As well as taking a broader approach to recruitment, Simmance suggests senior industry figures need to build on the work being done by the FDF and IGD to attract new recruits to the industry.
“For the vast majority of graduates we are an undiscovered industry. We need our icons, the CEOs and MDs, to start waving the flag, almost treat this like charity work,” he argues. “As well as speaking to the next generation of graduates, they need to get into the secondary schools so we get these kids into university already thinking about fmcg. The other industries are making a lot of noise and effort, and they are attracting all the talent. We have to propagate the notion that fmcg is a fun industry to be in. We are at an all-time critical issue and we have to stop the problem. Because it isn’t just going to go away.”

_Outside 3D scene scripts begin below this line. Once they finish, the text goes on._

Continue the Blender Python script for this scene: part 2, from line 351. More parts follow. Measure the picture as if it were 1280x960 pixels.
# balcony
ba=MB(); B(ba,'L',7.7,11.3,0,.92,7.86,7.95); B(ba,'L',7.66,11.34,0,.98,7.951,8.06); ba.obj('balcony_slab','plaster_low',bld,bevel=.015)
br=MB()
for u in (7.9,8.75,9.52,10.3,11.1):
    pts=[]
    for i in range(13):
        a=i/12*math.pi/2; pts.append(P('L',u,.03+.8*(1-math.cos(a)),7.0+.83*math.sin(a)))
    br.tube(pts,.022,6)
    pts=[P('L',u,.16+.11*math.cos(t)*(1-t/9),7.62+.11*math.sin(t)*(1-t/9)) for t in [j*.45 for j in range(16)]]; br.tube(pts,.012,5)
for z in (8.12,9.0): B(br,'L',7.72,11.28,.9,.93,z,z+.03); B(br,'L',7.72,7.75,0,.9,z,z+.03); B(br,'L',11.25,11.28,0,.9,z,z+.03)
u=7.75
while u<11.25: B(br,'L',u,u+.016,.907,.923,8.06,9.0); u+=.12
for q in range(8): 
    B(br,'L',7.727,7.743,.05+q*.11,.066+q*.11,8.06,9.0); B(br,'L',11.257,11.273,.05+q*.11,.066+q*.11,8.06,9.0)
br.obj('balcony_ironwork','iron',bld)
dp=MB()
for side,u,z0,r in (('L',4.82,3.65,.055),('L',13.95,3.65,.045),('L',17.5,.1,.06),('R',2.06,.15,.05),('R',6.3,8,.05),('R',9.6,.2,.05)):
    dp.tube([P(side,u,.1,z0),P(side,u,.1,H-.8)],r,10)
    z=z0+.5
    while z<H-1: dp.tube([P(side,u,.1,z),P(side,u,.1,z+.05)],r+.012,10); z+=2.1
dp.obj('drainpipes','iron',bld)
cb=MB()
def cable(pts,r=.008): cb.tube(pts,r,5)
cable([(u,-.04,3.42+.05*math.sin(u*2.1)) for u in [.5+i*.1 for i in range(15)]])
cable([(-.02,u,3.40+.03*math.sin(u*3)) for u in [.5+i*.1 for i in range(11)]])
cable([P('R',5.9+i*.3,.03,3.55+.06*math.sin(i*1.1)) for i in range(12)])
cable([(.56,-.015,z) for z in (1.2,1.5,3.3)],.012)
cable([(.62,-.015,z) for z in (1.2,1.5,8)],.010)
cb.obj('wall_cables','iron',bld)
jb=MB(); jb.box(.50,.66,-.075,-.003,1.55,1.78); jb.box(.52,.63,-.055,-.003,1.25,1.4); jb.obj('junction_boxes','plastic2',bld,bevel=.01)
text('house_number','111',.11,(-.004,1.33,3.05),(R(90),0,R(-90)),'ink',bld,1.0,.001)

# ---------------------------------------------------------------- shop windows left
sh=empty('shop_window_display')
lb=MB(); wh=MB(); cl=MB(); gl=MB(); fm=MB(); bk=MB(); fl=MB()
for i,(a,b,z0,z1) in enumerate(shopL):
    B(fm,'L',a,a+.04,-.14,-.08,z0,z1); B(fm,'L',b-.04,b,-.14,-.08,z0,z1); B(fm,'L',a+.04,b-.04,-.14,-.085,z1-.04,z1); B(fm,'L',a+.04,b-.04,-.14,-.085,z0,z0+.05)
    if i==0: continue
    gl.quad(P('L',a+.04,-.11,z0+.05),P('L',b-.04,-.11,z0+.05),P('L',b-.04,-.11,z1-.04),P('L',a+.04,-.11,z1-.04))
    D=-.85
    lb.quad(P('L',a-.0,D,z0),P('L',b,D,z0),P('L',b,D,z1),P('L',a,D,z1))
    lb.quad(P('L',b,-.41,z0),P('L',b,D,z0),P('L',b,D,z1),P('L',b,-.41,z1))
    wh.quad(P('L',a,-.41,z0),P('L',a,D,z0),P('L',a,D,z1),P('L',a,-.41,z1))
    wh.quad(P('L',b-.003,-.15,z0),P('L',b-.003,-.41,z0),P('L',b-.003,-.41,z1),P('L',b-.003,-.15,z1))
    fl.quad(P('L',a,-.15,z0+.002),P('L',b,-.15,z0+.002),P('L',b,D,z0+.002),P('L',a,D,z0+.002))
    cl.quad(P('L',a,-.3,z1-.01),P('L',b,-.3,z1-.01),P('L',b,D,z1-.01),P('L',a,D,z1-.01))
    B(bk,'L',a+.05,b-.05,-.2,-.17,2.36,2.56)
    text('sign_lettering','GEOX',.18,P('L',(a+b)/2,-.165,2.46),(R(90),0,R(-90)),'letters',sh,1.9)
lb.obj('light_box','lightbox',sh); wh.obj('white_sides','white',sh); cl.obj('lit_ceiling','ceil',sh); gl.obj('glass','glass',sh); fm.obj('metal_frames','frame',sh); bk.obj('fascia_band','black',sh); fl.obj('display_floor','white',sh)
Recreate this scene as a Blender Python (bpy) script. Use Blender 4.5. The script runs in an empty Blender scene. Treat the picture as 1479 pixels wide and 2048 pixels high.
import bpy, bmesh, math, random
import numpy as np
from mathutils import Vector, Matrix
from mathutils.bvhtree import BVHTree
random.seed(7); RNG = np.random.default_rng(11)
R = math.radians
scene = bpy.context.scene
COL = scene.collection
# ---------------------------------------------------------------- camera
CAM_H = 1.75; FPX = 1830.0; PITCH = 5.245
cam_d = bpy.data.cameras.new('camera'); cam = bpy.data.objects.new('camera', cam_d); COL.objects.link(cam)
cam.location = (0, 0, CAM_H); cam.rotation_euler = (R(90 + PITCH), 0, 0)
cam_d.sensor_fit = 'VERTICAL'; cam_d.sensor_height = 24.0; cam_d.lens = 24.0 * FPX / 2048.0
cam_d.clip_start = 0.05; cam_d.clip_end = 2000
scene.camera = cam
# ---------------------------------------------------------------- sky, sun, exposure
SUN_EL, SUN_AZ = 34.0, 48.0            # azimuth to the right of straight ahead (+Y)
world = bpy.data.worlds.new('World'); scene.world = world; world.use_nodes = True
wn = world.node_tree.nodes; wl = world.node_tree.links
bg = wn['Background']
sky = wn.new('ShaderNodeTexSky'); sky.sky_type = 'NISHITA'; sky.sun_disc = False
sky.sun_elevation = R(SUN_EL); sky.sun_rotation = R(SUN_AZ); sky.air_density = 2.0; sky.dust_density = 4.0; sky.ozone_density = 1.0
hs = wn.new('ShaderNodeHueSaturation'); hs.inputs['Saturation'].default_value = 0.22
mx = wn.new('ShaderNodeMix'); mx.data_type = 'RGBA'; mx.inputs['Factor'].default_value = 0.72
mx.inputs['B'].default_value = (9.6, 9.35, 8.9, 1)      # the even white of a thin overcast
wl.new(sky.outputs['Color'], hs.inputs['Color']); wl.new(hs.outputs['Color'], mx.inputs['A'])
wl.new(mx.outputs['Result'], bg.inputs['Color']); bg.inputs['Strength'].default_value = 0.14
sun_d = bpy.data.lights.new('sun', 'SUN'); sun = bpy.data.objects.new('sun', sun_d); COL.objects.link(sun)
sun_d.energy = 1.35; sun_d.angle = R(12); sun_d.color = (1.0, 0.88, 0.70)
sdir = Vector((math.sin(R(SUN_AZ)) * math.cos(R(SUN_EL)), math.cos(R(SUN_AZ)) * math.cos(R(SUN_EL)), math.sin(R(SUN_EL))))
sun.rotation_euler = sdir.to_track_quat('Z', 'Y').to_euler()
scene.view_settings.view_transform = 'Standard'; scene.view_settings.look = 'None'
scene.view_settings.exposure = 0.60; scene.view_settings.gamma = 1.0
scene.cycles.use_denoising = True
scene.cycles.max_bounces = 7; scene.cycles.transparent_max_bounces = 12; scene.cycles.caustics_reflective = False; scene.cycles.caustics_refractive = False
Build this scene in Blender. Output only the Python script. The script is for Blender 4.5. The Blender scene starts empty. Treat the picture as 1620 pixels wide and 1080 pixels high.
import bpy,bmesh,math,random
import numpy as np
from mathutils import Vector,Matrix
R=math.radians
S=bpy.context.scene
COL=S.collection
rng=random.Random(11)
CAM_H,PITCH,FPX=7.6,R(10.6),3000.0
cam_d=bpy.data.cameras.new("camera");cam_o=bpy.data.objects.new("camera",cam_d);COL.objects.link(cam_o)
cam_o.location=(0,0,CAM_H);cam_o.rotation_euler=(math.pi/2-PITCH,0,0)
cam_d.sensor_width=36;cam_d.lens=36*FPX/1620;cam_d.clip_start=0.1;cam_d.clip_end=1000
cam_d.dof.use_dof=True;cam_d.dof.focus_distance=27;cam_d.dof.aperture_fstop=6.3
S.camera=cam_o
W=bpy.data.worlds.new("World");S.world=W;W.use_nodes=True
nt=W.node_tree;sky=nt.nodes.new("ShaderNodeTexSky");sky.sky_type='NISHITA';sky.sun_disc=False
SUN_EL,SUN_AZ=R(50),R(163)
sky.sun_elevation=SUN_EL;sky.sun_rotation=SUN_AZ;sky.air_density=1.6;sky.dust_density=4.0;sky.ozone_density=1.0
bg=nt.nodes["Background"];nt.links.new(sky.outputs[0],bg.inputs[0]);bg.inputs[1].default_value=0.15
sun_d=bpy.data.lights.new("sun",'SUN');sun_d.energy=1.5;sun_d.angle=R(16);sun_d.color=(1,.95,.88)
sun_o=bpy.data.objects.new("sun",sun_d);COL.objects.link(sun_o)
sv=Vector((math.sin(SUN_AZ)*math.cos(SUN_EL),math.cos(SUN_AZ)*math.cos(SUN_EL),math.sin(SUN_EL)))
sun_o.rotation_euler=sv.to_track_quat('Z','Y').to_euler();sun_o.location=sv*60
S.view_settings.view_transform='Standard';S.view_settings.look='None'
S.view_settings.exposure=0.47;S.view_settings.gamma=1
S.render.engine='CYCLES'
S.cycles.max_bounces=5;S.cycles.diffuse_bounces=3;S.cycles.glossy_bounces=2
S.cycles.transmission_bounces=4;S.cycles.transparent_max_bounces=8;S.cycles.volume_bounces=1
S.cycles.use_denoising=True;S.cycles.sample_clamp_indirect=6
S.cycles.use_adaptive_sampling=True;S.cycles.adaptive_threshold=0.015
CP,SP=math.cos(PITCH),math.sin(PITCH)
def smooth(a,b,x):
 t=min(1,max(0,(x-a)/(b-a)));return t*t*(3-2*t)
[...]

Not immediately, anyway. However, HESA numbers show that in 2010, the number of graduates entering fmcg started to climb. By 2012, numbers were up to 1795, 60 more than the 1735 graduates who joined up way back in 1995. Again, taking into account the increase in university attendance, in real terms the number has only climbed from 0.3% to 0.4%, so it’s a marginal increase at best.
However, up is up, and it’s an indication that the combined efforts of the food and drink industry are encouraging the talent to audition. Now it’s time to start putting more of them through to the next round.